* **WORK TO COMPLETE**: Repeat exactly the lines running from the first line of the data to the line containing "def P(u,v,y): return", both ends included, and nothing else; drop the pictures.

## start

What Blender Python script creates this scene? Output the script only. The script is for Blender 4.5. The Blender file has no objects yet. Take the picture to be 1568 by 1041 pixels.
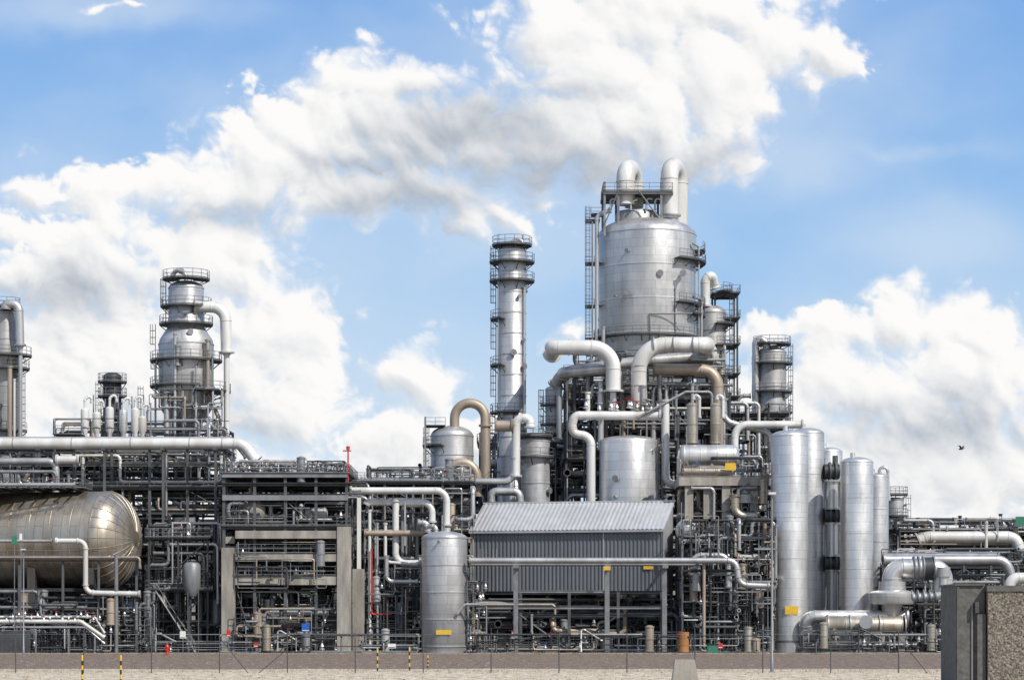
import bpy, math, random
import numpy as np
from mathutils import Vector, Matrix
sc=bpy.context.scene
rng=random.Random(11)
S,D,HC,HZ=0.08,300.,3.,960.5      # survey scale: metres per drawing unit at the plant front, view distance, eye height
def K(y): return S*(D+y)/D
def PX(u,y): return (u-784)*K(y)
def PZ(v,y): return HC+(HZ-v)*K(y)
def P(u,v,y): return Vector((PX(u,y),y,PZ(v,y)))

# ------------------------------------------------------------------ materials
MATS={}; MLIST=[]
def newmat(name):
    m=bpy.data.materials.new(name); m.use_nodes=True; m.node_tree.nodes.clear()
    MATS[name]=m; return m
def mk(name,base,metal=0.,rough=.6,kind='plain',var=.18,bump=.15,scale=.6,tint=None,seam=.55):
    m=newmat(name); nt=m.node_tree; L=nt.links.new
    def nd(t,**k):
        n=nt.nodes.new(t)
        for a,b in k.items(): setattr(n,a,b)
        return n
    out=nd('ShaderNodeOutputMaterial'); bs=nd('ShaderNodeBsdfPrincipled'); L(bs.outputs[0],out.inputs[0])
    bs.inputs['Metallic'].default_value=metal
    tc=nd('ShaderNodeTexCoord'); mp=nd('ShaderNodeMapping'); L(tc.outputs['Object'],mp.inputs[0])
    mp.inputs['Scale'].default_value=(1,1,.22) if kind in('alu','streak') else (1,1,1)
    nz=nd('ShaderNodeTexNoise'); L(mp.outputs[0],nz.inputs['Vector']); nz.inputs['Scale'].default_value=scale; nz.inputs['Detail'].default_value=5; nz.inputs['Roughness'].default_value=.65
    mr=nd('ShaderNodeMapRange'); L(nz.outputs[0],mr.inputs[0]); mr.inputs[1].default_value=.3; mr.inputs[2].default_value=.7
    mr.inputs[3].default_value=1-var*1.4; mr.inputs[4].default_value=1+var*.8
    mx=nd('ShaderNodeMix',data_type='RGBA',blend_type='MULTIPLY'); mx.inputs[0].default_value=1
    mx.inputs[6].default_value=(*base,1); L(mr.outputs[0],mx.inputs[7])
    col=mx.outputs[2]
    if tint:
        n2=nd('ShaderNodeTexNoise'); L(mp.outputs[0],n2.inputs['Vector']); n2.inputs['Scale'].default_value=scale*.6; n2.inputs['Detail'].default_value=4
        r2=nd('ShaderNodeMapRange'); L(n2.outputs[0],r2.inputs[0]); r2.inputs[1].default_value=.48; r2.inputs[2].default_value=.72
        m2=nd('ShaderNodeMix',data_type='RGBA'); L(r2.outputs[0],m2.inputs[0]); L(col,m2.inputs[6]); m2.inputs[7].default_value=(*tint,1); col=m2.outputs[2]
    if kind=='alu':
        br=nd('ShaderNodeTexBrick'); L(tc.outputs['UV'],br.inputs['Vector'])
        br.inputs['Color1'].default_value=(1,1,1,1); br.inputs['Color2'].default_value=(.86,.865,.88,1); br.inputs['Mortar'].default_value=(seam,seam,seam,1)
        br.inputs['Scale'].default_value=1; br.inputs['Brick Width'].default_value=3.1; br.inputs['Row Height'].default_value=1.15
        br.inputs['Mortar Size'].default_value=.024; br.inputs['Mortar Smooth'].default_value=.3; br.inputs['Bias'].default_value=-.1
        m3=nd('ShaderNodeMix',data_type='RGBA',blend_type='MULTIPLY'); m3.inputs[0].default_value=.85; L(col,m3.inputs[6]); L(br.outputs[0],m3.inputs[7]); col=m3.outputs[2]
        rr=nd('ShaderNodeMapRange'); L(nz.outputs[0],rr.inputs[0]); rr.inputs[1].default_value=.3; rr.inputs[2].default_value=.7; rr.inputs[3].default_value=rough-.08; rr.inputs[4].default_value=rough+.12
        L(rr.outputs[0],bs.inputs['Roughness'])
    else: bs.inputs['Roughness'].default_value=rough
    if bump:
        n4=nd('ShaderNodeTexNoise'); L(tc.outputs['Object'],n4.inputs['Vector']); n4.inputs['Scale'].default_value=1.6 if kind=='alu' else 5.; n4.inputs['Detail'].default_value=3
        bp=nd('ShaderNodeBump'); bp.inputs['Strength'].default_value=bump; bp.inputs['Distance'].default_value=.12; L(n4.outputs[0],bp.inputs['Height']); L(bp.outputs[0],bs.inputs['Normal'])
    L(col,bs.inputs['Base Color'])
mk('alu',(.54,.54,.535),.66,.41,'alu',.18,.14,tint=(.46,.45,.43))
mk('alu_dull',(.40,.40,.40),.5,.48,'alu',.22,.12,tint=(.32,.295,.26))
mk('alu_bright',(.66,.66,.645),.72,.37,'alu',.14,.12,tint=(.56,.55,.53))
mk('alu_warm',(.46,.42,.35),.7,.42,'alu',.18,.12,tint=(.36,.28,.19))
mk('alu_gold',(.53,.475,.39),.85,.34,'alu',.2,.10,tint=(.40,.31,.20),seam=.25)
mk('pipe_white',(.60,.60,.58),.1,.42,'streak',.16,.05,tint=(.44,.41,.37))
mk('pipe_silver',(.50,.50,.50),.65,.38,'streak',.2,.06,tint=(.37,.35,.33))
mk('pipe_grey',(.22,.23,.24),.3,.5,'streak',.25,.06)
mk('pipe_tan',(.36,.295,.23),.35,.5,'streak',.25,.06)
mk('pipe_dark',(.045,.05,.055),.3,.5,'streak',.3,0)
mk('galv',(.23,.235,.24),.5,.5,'plain',.25,0)
mk('galv_dark',(.07,.073,.076),.4,.55,'plain',.25,0)
mk('steel_paint',(.085,.09,.093),.1,.6,'plain',.3,0)
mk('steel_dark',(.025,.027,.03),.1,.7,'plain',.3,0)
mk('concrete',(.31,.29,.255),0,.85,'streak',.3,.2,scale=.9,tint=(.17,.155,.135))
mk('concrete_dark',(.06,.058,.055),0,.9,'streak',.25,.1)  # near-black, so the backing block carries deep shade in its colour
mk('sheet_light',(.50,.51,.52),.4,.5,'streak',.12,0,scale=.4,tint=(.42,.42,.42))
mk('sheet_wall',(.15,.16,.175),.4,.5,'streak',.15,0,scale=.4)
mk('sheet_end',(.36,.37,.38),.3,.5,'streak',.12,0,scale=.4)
mk('red',(.50,.03,.02),0,.4,'plain',.1,0); mk('yellow',(.65,.40,.03),0,.45,'plain',.15,0)
mk('blue',(.02,.10,.40),0,.4,'plain',.1,0); mk('green',(.03,.17,.11),0,.45,'plain',.1,0)
mk('black',(.015,.015,.015),0,.6,'plain',.1,0); mk('white',(.70,.70,.68),0,.5,'plain',.08,0)
mk('orange',(.36,.16,.05),0,.6,'plain',.25,0); mk('rust',(.14,.07,.04),.1,.8,'plain',.3,.1)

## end

* **RIGHT ANSWER**:
What Blender Python script creates this scene? Output the script only. The script is for Blender 4.5. The Blender file has no objects yet. Take the picture to be 1568 by 1041 pixels.
import bpy, math, random
import numpy as np
from mathutils import Vector, Matrix
sc=bpy.context.scene
rng=random.Random(11)
S,D,HC,HZ=0.08,300.,3.,960.5      # survey scale: metres per drawing unit at the plant front, view distance, eye height
def K(y): return S*(D+y)/D
def PX(u,y): return (u-784)*K(y)
def PZ(v,y): return HC+(HZ-v)*K(y)
def P(u,v,y): return Vector((PX(u,y),y,PZ(v,y)))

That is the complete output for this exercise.